## [Aim]
Extract, without alteration, each line from the start of the listing to the line bearing "return 0.735-0.22*(z-1.17)".

** Start of Provided material **

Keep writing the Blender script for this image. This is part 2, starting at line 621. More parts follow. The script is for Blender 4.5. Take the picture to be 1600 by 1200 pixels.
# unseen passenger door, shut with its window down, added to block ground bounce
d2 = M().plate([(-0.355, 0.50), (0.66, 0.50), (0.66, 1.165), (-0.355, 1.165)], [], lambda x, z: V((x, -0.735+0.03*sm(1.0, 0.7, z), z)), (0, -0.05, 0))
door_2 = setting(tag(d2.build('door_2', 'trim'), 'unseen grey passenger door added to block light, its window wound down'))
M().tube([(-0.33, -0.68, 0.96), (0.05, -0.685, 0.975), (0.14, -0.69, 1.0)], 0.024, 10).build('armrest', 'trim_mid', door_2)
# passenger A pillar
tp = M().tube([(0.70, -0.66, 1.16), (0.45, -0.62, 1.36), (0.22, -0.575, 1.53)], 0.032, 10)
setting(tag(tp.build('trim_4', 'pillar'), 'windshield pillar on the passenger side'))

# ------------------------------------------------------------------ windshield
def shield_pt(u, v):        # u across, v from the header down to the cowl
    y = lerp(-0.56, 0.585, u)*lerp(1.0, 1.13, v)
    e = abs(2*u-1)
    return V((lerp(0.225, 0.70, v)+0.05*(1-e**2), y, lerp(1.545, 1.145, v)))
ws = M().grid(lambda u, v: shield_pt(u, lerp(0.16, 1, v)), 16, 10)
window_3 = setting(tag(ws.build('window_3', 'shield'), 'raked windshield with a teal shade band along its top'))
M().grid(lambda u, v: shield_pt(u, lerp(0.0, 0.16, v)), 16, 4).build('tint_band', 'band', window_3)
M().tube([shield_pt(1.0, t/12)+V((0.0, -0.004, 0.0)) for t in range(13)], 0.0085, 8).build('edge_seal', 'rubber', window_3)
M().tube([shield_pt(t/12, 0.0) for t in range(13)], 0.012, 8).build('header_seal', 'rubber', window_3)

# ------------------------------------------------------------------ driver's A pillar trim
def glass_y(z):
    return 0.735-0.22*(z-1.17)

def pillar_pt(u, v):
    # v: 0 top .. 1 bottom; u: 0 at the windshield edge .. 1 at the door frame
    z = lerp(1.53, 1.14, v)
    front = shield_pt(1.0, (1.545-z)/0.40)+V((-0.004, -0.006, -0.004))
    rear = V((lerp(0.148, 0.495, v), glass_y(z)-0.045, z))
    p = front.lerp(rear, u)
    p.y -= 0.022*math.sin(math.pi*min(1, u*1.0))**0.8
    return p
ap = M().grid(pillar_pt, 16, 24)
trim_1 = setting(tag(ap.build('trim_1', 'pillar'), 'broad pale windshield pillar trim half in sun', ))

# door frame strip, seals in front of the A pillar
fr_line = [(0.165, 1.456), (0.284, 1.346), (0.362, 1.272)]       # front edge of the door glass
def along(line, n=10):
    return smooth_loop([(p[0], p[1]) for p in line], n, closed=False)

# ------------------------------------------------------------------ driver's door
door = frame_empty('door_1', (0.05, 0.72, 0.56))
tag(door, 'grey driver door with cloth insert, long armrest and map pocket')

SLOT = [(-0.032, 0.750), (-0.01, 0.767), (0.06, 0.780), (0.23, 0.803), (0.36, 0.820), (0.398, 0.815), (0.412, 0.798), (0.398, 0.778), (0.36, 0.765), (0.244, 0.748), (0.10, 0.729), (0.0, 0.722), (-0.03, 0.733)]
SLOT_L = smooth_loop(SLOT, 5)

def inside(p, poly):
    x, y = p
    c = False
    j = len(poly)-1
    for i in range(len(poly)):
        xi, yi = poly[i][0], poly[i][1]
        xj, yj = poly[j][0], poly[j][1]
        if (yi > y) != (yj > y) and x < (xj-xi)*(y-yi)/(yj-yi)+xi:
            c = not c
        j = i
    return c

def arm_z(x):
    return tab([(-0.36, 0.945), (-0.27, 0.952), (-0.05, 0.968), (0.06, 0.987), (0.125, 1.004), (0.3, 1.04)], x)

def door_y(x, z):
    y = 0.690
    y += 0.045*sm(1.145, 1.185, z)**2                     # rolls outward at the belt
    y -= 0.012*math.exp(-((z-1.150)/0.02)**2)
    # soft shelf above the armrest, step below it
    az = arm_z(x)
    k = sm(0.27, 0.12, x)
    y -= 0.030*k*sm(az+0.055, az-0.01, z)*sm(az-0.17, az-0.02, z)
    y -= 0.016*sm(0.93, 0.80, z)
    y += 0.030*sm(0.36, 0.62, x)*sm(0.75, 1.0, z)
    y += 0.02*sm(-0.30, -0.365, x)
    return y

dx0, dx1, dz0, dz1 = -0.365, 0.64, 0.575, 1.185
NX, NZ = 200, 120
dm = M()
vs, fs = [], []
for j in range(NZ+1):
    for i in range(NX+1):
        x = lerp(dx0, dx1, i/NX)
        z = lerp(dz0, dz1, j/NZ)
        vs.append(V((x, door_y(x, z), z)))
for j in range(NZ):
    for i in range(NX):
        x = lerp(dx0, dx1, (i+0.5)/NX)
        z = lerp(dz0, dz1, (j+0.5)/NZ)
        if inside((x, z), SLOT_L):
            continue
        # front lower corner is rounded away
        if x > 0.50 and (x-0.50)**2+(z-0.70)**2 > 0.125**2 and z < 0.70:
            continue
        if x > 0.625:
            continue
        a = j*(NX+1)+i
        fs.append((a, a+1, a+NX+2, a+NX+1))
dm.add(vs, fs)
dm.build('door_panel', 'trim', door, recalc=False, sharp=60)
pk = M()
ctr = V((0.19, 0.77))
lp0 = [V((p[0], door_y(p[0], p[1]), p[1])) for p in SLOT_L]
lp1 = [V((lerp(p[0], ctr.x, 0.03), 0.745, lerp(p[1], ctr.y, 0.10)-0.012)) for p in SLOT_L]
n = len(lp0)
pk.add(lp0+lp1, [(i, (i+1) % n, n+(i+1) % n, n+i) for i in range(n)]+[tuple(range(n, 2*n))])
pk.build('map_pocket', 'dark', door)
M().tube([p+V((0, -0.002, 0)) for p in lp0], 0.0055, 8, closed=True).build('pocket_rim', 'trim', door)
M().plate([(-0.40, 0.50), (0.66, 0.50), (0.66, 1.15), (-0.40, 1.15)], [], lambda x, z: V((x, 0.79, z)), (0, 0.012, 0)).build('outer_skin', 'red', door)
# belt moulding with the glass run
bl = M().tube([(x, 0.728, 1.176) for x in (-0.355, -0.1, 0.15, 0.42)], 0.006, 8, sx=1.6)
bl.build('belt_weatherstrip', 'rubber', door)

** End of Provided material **

## [Response to the exercise]
Keep writing the Blender script for this image. This is part 2, starting at line 621. More parts follow. The script is for Blender 4.5. Take the picture to be 1600 by 1200 pixels.
# unseen passenger door, shut with its window down, added to block ground bounce
d2 = M().plate([(-0.355, 0.50), (0.66, 0.50), (0.66, 1.165), (-0.355, 1.165)], [], lambda x, z: V((x, -0.735+0.03*sm(1.0, 0.7, z), z)), (0, -0.05, 0))
door_2 = setting(tag(d2.build('door_2', 'trim'), 'unseen grey passenger door added to block light, its window wound down'))
M().tube([(-0.33, -0.68, 0.96), (0.05, -0.685, 0.975), (0.14, -0.69, 1.0)], 0.024, 10).build('armrest', 'trim_mid', door_2)
# passenger A pillar
tp = M().tube([(0.70, -0.66, 1.16), (0.45, -0.62, 1.36), (0.22, -0.575, 1.53)], 0.032, 10)
setting(tag(tp.build('trim_4', 'pillar'), 'windshield pillar on the passenger side'))

# ------------------------------------------------------------------ windshield
def shield_pt(u, v):        # u across, v from the header down to the cowl
    y = lerp(-0.56, 0.585, u)*lerp(1.0, 1.13, v)
    e = abs(2*u-1)
    return V((lerp(0.225, 0.70, v)+0.05*(1-e**2), y, lerp(1.545, 1.145, v)))
ws = M().grid(lambda u, v: shield_pt(u, lerp(0.16, 1, v)), 16, 10)
window_3 = setting(tag(ws.build('window_3', 'shield'), 'raked windshield with a teal shade band along its top'))
M().grid(lambda u, v: shield_pt(u, lerp(0.0, 0.16, v)), 16, 4).build('tint_band', 'band', window_3)
M().tube([shield_pt(1.0, t/12)+V((0.0, -0.004, 0.0)) for t in range(13)], 0.0085, 8).build('edge_seal', 'rubber', window_3)
M().tube([shield_pt(t/12, 0.0) for t in range(13)], 0.012, 8).build('header_seal', 'rubber', window_3)

# ------------------------------------------------------------------ driver's A pillar trim
def glass_y(z):
    return 0.735-0.22*(z-1.17)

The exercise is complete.